- Monday, February 26, 2024

Everyone has a sock drawer. Some are in a dresser. Others are more metaphorical. But in the end, everyone has a place where they keep prized possessions.

This includes presidents and vice presidents. We have heard about former President Bill Clinton’s sock drawer. And now we have heard about President Biden’s. But unlike Mr. Clinton’s, Mr. Biden’s “sock drawer” was his home, the Penn Biden Center, the University of Delaware, and with his ghostwriter.

And neither Mr. Clinton nor Mr. Biden is alone in keeping classified information in nonsecure locations. Apparently, all presidents and vice presidents do.

How do we know? Because the White House said so. In a letter last Sept. 11 to special counsel Robert Hur, Richard Sauber, special counsel to the president, wrote, “For at least 30 years, the Government — including specifically the Department — has been aware that former presidents and vice presidents frequently have possessed diaries, notes, draft manuscripts, and other writings that contained classified information.”

The White House did not end there. It continued, “At no time has the Government sought to ensure that such material was maintained in a location certified to store classified material, much less initiated a criminal investigation into the failure to do so.”

In case Mr. Hur, like Mr. Biden, is an “elderly man with a poor memory,” the White House made clear that the sock-drawer culprits include Presidents Jimmy Carter, Ronald Reagan, George H.W. Bush, George W. Bush and Barack Obama, and Vice Presidents Dick Cheney and Mike Pence.

Although Mr. Clinton isn’t included in this list, we know from his biographers that he too took classified information with him when he left the White House: He “talked about ordering cruise missile strikes to try to kill Osama bin Laden. If there were a government document about that, it may have been classified at the time. But we didn’t have any classified documents. All I recorded and left on those tapes is what he said.”

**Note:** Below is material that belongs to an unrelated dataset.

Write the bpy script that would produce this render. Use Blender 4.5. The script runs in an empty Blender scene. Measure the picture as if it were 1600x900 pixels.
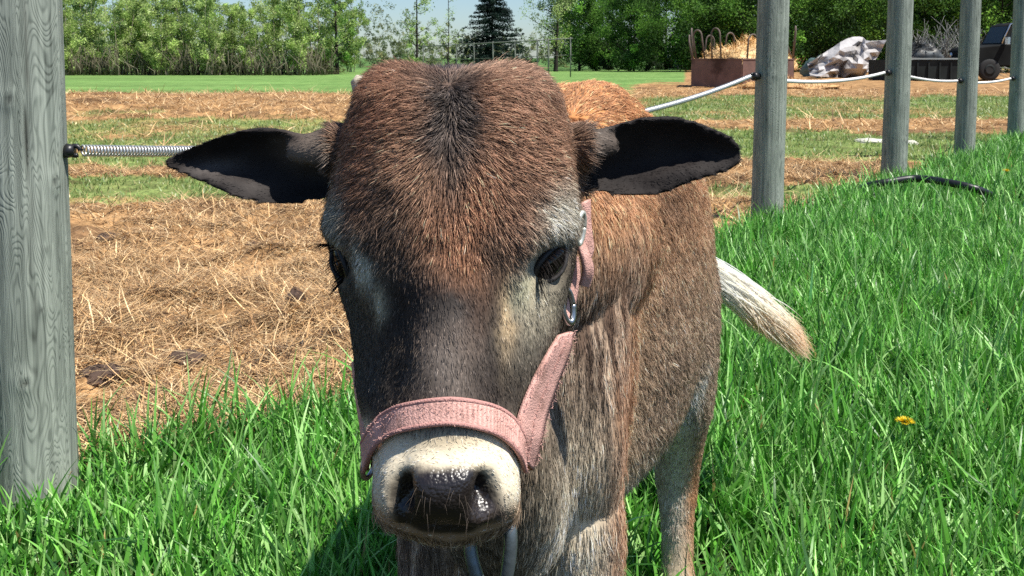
import bpy, bmesh, math, random
import numpy as np
from mathutils import Vector, Matrix
from mathutils.bvhtree import BVHTree
R = math.radians
rng = np.random.default_rng(7)
random.seed(7)

# ------------------------------------------------------------------ camera, sky, sun, exposure
sc = bpy.context.scene
COL = sc.collection
F_PX, PITCH, HOR, CAM_H = 1500.0, R(4.0), 90.0, 0.9
SH = math.tan(PITCH) - (450 - HOR) / F_PX
cam_d = bpy.data.cameras.new('camera'); cam = bpy.data.objects.new('camera', cam_d); COL.objects.link(cam)
cam.location = (0, 0, CAM_H); cam.rotation_euler = (R(90) - PITCH, 0, 0)
cam_d.sensor_width = 36; cam_d.lens = 36 * F_PX / 1600; cam_d.shift_y = SH * F_PX / 1600
cam_d.clip_start = 0.02; cam_d.clip_end = 3000
cam_d.dof.use_dof = True; cam_d.dof.focus_distance = 0.74; cam_d.dof.aperture_fstop = 56
sc.camera = cam

SUN_EL, SUN_AZ_VEC = R(62), Vector((0.88, -0.48, 0)).normalized()
sun_dir = Vector((SUN_AZ_VEC.x * math.cos(SUN_EL), SUN_AZ_VEC.y * math.cos(SUN_EL), math.sin(SUN_EL)))
w = bpy.data.worlds.new('World'); sc.world = w; w.use_nodes = True
nt = w.node_tree; bg = nt.nodes['Background']
sky = nt.nodes.new('ShaderNodeTexSky'); sky.sky_type = 'NISHITA'; sky.sun_disc = False
sky.sun_elevation = SUN_EL; sky.sun_rotation = math.atan2(SUN_AZ_VEC.x, SUN_AZ_VEC.y)
sky.air_density = 1.0; sky.dust_density = 0.5; sky.ozone_density = 2.0; sky.altitude = 200
tint = nt.nodes.new('ShaderNodeVectorMath'); tint.operation = 'MULTIPLY'; tint.inputs[1].default_value = (0.86, 0.98, 1.13)
nt.links.new(sky.outputs[0], tint.inputs[0]); nt.links.new(tint.outputs[0], bg.inputs[0]); bg.inputs[1].default_value = 0.072
sl = bpy.data.lights.new('sun', 'SUN'); sl.energy = 4.9; sl.angle = R(0.53); sl.color = (1.0, 0.955, 0.88)
so = bpy.data.objects.new('sun', sl); COL.objects.link(so); so.rotation_euler = sun_dir.to_track_quat('Z', 'Y').to_euler()
sc.view_settings.view_transform = 'Standard'; sc.view_settings.look = 'None'
sc.view_settings.exposure = 0.66; sc.view_settings.gamma = 1.0; sc.view_settings.use_curve_mapping = False
sc.render.film_transparent = False
cy = sc.cycles
cy.max_bounces = 5; cy.diffuse_bounces = 3; cy.glossy_bounces = 2; cy.transmission_bounces = 3; cy.transparent_max_bounces = 6
cy.caustics_reflective = False; cy.caustics_refractive = False
cy.use_denoising = False; cy.denoiser = 'OPENIMAGEDENOISE'; cy.denoising_input_passes = 'RGB_ALBEDO_NORMAL'
sc.cycles_curves.shape = 'RIBBONS'; sc.cycles_curves.subdivisions = 2

# ------------------------------------------------------------------ helpers
def ray(px, py):
    cx = (px - 800) / F_PX; cyy = -(py - 450) / F_PX + SH
    c, s = math.cos(PITCH), math.sin(PITCH)
    return np.array([cx, c + cyy * s, -s + cyy * c])

def at(px, py, Y):
    """a point on the sight line of a photograph pixel at the depth Y in metres"""
    d = ray(px, py); return np.array([0, 0, CAM_H]) + d * (Y / d[1])

def gnd(px, py, z=0.0):
    d = ray(px, py); t = (z - CAM_H) / d[2]; return np.array([0, 0, CAM_H]) + d * t

def tag(o, label=None, cat=None, group=None, kind=None):
    if label: o['label'] = label
    if cat: o['category'] = cat
    if group: o['group'] = group
    if kind: o['kind'] = kind
    return o

def empty(name, loc=(0, 0, 0), rz=0.0):
    o = bpy.data.objects.new(name, None); COL.objects.link(o); o.location = loc; o.rotation_euler = (0, 0, rz)
    o.empty_display_size = 0.1
    return o

def link(name, me, mat=None, parent=None, loc=None):
    if mat is not None:
        me.materials.clear()
        for m in (mat if isinstance(mat, (list, tuple)) else [mat]): me.materials.append(m)
    o = bpy.data.objects.new(name, me); COL.objects.link(o)
    if parent is not None: o.parent = parent
    if loc is not None: o.location = loc
    return o

def npmesh(name, V, Fc, smooth=True, col=None):
    """mesh from numpy arrays; Fc is an (n,k) array or a list of such arrays"""
    me = bpy.data.meshes.new(name)
    V = np.asarray(V, dtype=np.float32)
    fl = Fc if isinstance(Fc, list) else [Fc]
    fl = [np.asarray(f, dtype=np.int32) for f in fl if len(f)]
    me.vertices.add(len(V)); me.vertices.foreach_set('co', V.ravel())
    loops = np.concatenate([f.ravel() for f in fl]); sizes = np.concatenate([np.full(len(f), f.shape[1]) for f in fl])
    me.loops.add(len(loops)); me.loops.foreach_set('vertex_index', loops)
    starts = np.concatenate([[0], np.cumsum(sizes)[:-1]]).astype(np.int32)
    me.polygons.add(len(sizes)); me.polygons.foreach_set('loop_start', starts)
    me.polygons.foreach_set('use_smooth', np.full(len(sizes), smooth))
    me.update(calc_edges=True); me.validate()
    if col is not None: vcol(me, col)
    return me

def vcol(me, col, name='col'):
    a = me.attributes.new(name, 'FLOAT_COLOR', 'POINT')
    c = np.ones((len(me.vertices), 4), dtype=np.float32); c[:, :3] = col
    a.data.foreach_set('color', c.ravel())

def vfloat(me, val, name):
    a = me.attributes.new(name, 'FLOAT', 'POINT'); a.data.foreach_set('value', np.asarray(val, dtype=np.float32))

def lin(r, g, b):
    f = lambda v: (v / 255 / 12.92) if v / 255 <= 0.04045 else ((v / 255 + 0.055) / 1.055) ** 2.4
    return np.array([f(r), f(g), f(b)])

def _h(ix, iy, iz, s):
    n = (ix * 374761393 + iy * 668265263 + iz * 2147483647 + s * 144665) & 0xFFFFFFFF
    n = ((n ^ (n >> 13)) * 1274126177) & 0xFFFFFFFF
    n = ((n ^ (n >> 16)) * 2246822519) & 0xFFFFFFFF
    return ((n ^ (n >> 15)) & 0xFFFF) / 65535.0

def vnoise(P, s=0):
    """value noise 0..1 at points P (n,3)"""
    P = np.asarray(P, dtype=np.float64); i = np.floor(P).astype(np.int64); f = P - i; f = f * f * (3 - 2 * f)
    x, y, z = i[:, 0], i[:, 1], i[:, 2]; u, v, w_ = f[:, 0], f[:, 1], f[:, 2]
    def g(a, b, c): return _h(x + a, y + b, z + c, s)
    x00 = g(0,0,0)*(1-u)+g(1,0,0)*u; x10 = g(0,1,0)*(1-u)+g(1,1,0)*u
    x01 = g(0,0,1)*(1-u)+g(1,0,1)*u; x11 = g(0,1,1)*(1-u)+g(1,1,1)*u
    return (x00*(1-v)+x10*v)*(1-w_) + (x01*(1-v)+x11*v)*w_

def fbm(P, sc_=1.0, o=4, s=0):
    P = np.asarray(P, dtype=np.float64) * sc_; a, t, n = 1.0, 0.0, 0.0
    for k in range(o):
        t = t + a * vnoise(P, s + k * 17); n += a; a *= 0.5; P = P * 2.03
    return t / n

def xyz(x, y, z=0): 
    x = np.asarray(x, dtype=float); return np.stack([x, np.asarray(y, dtype=float) + 0*x, z + 0 * x], 1)

def cr(pts, n):
    """Catmull-Rom through pts (k,d) -> n samples"""
    P = np.asarray(pts, dtype=float); k = len(P)
    Q = np.vstack([2 * P[0] - P[1], P, 2 * P[-1] - P[-2]])
    t = np.linspace(0, k - 1, n); i = np.minimum(t.astype(int), k - 2); u = (t - i)[:, None]
    a, b, c, d = Q[i], Q[i + 1], Q[i + 2], Q[i + 3]
    return 0.5 * (2*b + (c-a)*u + (2*a-5*b+4*c-d)*u*u + (3*b-a-3*c+d)*u**3)

def tube(pts, rad, n=12, closed=True, k=None, squash=None):
    """swept tube; returns V, list of faces"""
    P = np.asarray(pts, dtype=float); rad = np.broadcast_to(np.asarray(rad, dtype=float), (len(P),)).copy()
    if k:
        A = cr(np.column_stack([P, rad]), k); P, rad = A[:, :3], np.maximum(A[:, 3], 1e-4)
    T = np.gradient(P, axis=0); T /= np.linalg.norm(T, axis=1)[:, None] + 1e-12
    up = np.array([0, 0, 1.0]) if abs(T[0][2]) < 0.9 else np.array([1.0, 0, 0])
    V = []; u = np.cross(up, T[0]); u /= np.linalg.norm(u)
    a = np.linspace(0, 2 * np.pi, n, endpoint=False)
    for i in range(len(P)):
        u = u - T[i] * np.dot(u, T[i]); u /= np.linalg.norm(u) + 1e-12; v = np.cross(T[i], u)
        V.append(P[i] + rad[i] * (np.cos(a)[:, None] * u + np.sin(a)[:, None] * v * (squash or 1.0)))
    V = np.vstack(V); m = len(P)
    i, j = np.meshgrid(np.arange(m - 1), np.arange(n), indexing='ij'); j2 = (j + 1) % n
    Fq = np.stack([i * n + j, i * n + j2, (i + 1) * n + j2, (i + 1) * n + j], -1).reshape(-1, 4)
    Ft = np.zeros((0, 3), int)
    if closed:
        V = np.vstack([V, P[0], P[-1]]); c0, c1 = m * n, m * n + 1; q = np.arange(n); q2 = (q + 1) % n
        Ft = np.vstack([np.stack([np.full(n, c0), q2, q], 1), np.stack([np.full(n, c1), (m-1)*n + q, (m-1)*n + q2], 1)])
    return V, [Fq, Ft]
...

These historical facts presented by the White House raise the question: If it is illegal for presidents and vice presidents to take classified information with them when they leave office, why do they do it, and why has the government allowed it to continue? The White House suggests it’s because the presidency and vice presidency are “the most stressful and important jobs in the world — jobs that also require nearly continuous interaction with sensitive national security information.”

In addition, “presidents and vice presidents have long depended on the ability to take notes and the constitutional entitlement to the confidentiality of those notes. To intrude into the confidentiality of such notes by subjecting them to scrutiny in a criminal inquiry would inevitably chill presidents’ and vice presidents’ ability and willingness to write their notes freely, to the detriment of their Article II functions.”

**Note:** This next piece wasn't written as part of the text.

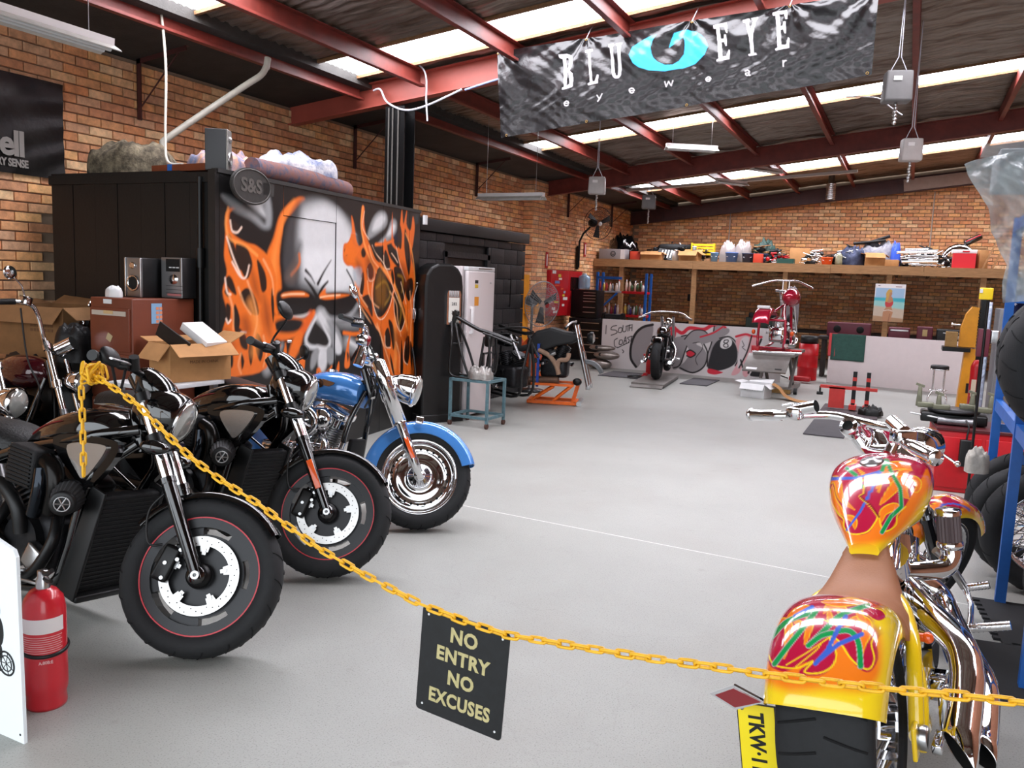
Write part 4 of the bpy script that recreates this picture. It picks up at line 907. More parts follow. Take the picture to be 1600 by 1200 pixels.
    for c in (.06, .22, .38, .55):
        bulb(P, [(.09, c), (.045, c+.07), (-.02, c+.05), (-.03, c-.01), (.03, c-.04)]); bulb(P, [(-.09, c+.05), (-.045, c+.12), (.0, c+.11), (-.05, c+.03)])
    P.line([(.02, .05), (.09, .14), (.02, .22)], .006, GRN, .001); P.line([(.08, .3), (.02, .45), (.09, .6)], .006, BLU, .001); P.line([(.105, 0), (.105, .8)], .012, YL1, .01); P.line([(-.105, 0), (-.105, .8)], .012, YL1, .01)
    P.apply(fo2.data)
    T2 = steer_matrix(H, math.radians(14), math.radians(-33))
    m = MB(); m.T = T2; bars = smooth_curve([(.90, .44, 1.075), (.94, .30, 1.09), (1.08, .19, 1.10), (1.12, .06, 1.09), (1.12, -.06, 1.09), (1.08, -.19, 1.10), (.94, -.30, 1.09), (.90, -.44, 1.075)], 8); m.tube(bars, .018, 14); m.build('handlebar', CHROME, t)
    for s in (-1, 1):
        m = MB(); m.T = T2; m.tube(smooth_curve([(1.15, s*.06, .98), (1.17, s*.06, 1.03), (1.12, s*.06, 1.09)], 4), [.024]*8+[.022], 14); m.build('riser', CHROME, t)
        g0, g1 = Vector((.896, s*.46, 1.073)), Vector((.935, s*.32, 1.088))
        m = MB(); m.T = T2; m.tube([g1, g1.lerp(g0, .3), g1.lerp(g0, .7), g0], [.022, .026, .023, .026], 16); m.lathe([(.026, 0), (.03, .004), (.028, .014), (0, .016)], g0, g0-g1, 16); m.build('grip', CHROME, t)
        m = MB(); m.T = T2; m.tube(smooth_curve([(.95, s*.29, 1.085), (1.0, s*.34, 1.08), (.99, s*.41, 1.07), (.97, s*.49, 1.05)], 6), [.011]*6+[.009]*6+[.008]*6+[.009], 10, flat=.5); m.ell((.97, s*.495, 1.05), (.011, .011, .011), 10, 8); m.build('lever', CHROME, t)
        m = MB(); m.T = T2; m.box((.97, s*.27, 1.105), (.08, .065, .055), rz=.3*s, bev=.012); m.cyl((.97, s*.27, 1.12), (1.0, s*.19, 1.145), .026, n=18); m.build('master_cylinder', CHROME, t)
    m = MB(); m.T = T2; m.tube(smooth_curve([(.98, .3, 1.1), (1.02, .34, 1.13), (.99, .38, 1.12)], 4), .005, 6); m.build('switch_lead', CHROME, t)
    m = MB(); m.T = T; m.lathe([(0, -.09), (.04, -.085), (.068, -.06), (.078, -.01), (.08, .04), (.074, .05)], (1.40, -.02, 1.0), (1, 0, -.1), 28); hl = m.build('headlight', CHROME, t)
    m = MB(); m.T = T; m.lathe([(.078, .045), (.05, .06), (0, .065)], (1.40, -.02, 1.0), (1, 0, -.1), 28); m.build('headlight_lens', GLASS, hl)
    m = MB(); m.lathe([(.022, -.004), (.022, 0), (.036, 0), (.038, .01), (.036, .05), (.028, .09), (0, .12)], (1.13, .135, 1.09), (.75, -.1, -.5), 24); gp = m.build('gauge_housing', CHROME, t)
    m = MB(); m.lathe([(0, .004), (.026, .003)], (1.13, .135, 1.09), (.75, -.1, -.5), 24); m.build('gauge_face', HOLE, gp)
    m = MB(); m.tube(smooth_curve([(1.2, .12, 1.04), (1.2, .08, .98), (1.22, .0, .97), (1.25, -.06, 1.0)], 5), .03, 12); m.build('neck_clamp', CHROME, t)
    m = MB(); m.box((1.19, .0, .955), (.05, .15, .02), bev=.008); m.build('neck_trim', REDP, t)
    tb('side_stand', [(.7, .14, .16), (.72, .3, .06), (.72, .33, .052)], .010, CHROME, k=3)
    return t
chop = chopper()
# ================================================================ chain, hanging sign, extinguisher, board
def chain(name, label, path, pitch, wire, parent_group=None, start=0):
    wire *= 1.22
    """plastic chain: alternate links turned a quarter about the run of the chain"""
    t = thing(name, label, 'chain', path[0], group=parent_group); o0 = Vector(path[0])
    def link_mesh():
        m = MB(); pts = []; L, W = pitch*.5+wire*1.15, wire*1.9
        for i in range(16):
            a = 2*PI*i/16; x = math.cos(a); pts.append(((L-W)*(1 if x > 1e-6 else -1 if x < -1e-6 else 0)+W*math.cos(a), W*math.sin(a), 0))
        m.tube(pts, wire, 6, closed=True); o = m.build('chain_link', YEL); me = o.data; bpy.data.objects.remove(o); return me
    me = link_mesh(); P = [Vector(p) for p in path]; i = 0; d = 0.; n = 0; pos = P[0].copy(); acc = 0.
    # walk the path by arc length
    cum = [0.]
    for a, b in zip(P, P[1:]): cum.append(cum[-1]+(b-a).length)
    def at(s):
        k = 0
        while k < len(cum)-2 and cum[k+1] < s: k += 1
        q = (s-cum[k])/max(1e-9, cum[k+1]-cum[k]); return P[k].lerp(P[k+1], q), (P[k+1]-P[k]).normalized()
    s = pitch*.5
    while s < cum[-1]:
        p, tg = at(s); f, _ = frame_of((0, 0, 0), tg); X = f.to_3x3() @ Vector((0, 0, 1)); Yv = f.to_3x3() @ Vector((1, 0, 0)); Z = X.cross(Yv)
        a = (PI/4 if n % 2 else -PI/4)+.25*math.sin(n*1.7)
        Y2 = Yv*math.cos(a)+Z*math.sin(a); Z2 = X.cross(Y2); Mx = Matrix((X, Y2, Z2)).transposed().to_4x4(); Mx.translation = p-o0
        o = bpy.data.objects.new('chain_link', me); COL.objects.link(o); o.parent = t; o.matrix_local = Mx; n += 1; s += pitch
    return t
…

The White House, therefore, hints at the answer to the age-old question but fails to answer it outright. Former presidents and vice presidents keep records, including classified information, after they leave office because they can. The Constitution vests the entire executive branch in the president. Because of this awesome authority, a president may possess and rely on any record that assists him in carrying out his duties. It also allows the president — and the president alone — to designate records as personal or presidential. Mr. Biden kept the “classified stuff downstairs” because he could.

Which leads us to special counsel Jack Smith’s prosecution of former President Donald Trump. If all those former presidents and vice presidents kept (and most likely keep) classified information in nonsecure locations after leaving office and were never prosecuted, why was Mr. Trump’s home searched, and why is Mr. Trump being prosecuted for what was found?

Wouldn’t such a prosecution interfere with future presidents’ Article 2 functions? The White House counsel’s letter is silent on that.

• Michael Bekesha is a senior attorney at Judicial Watch.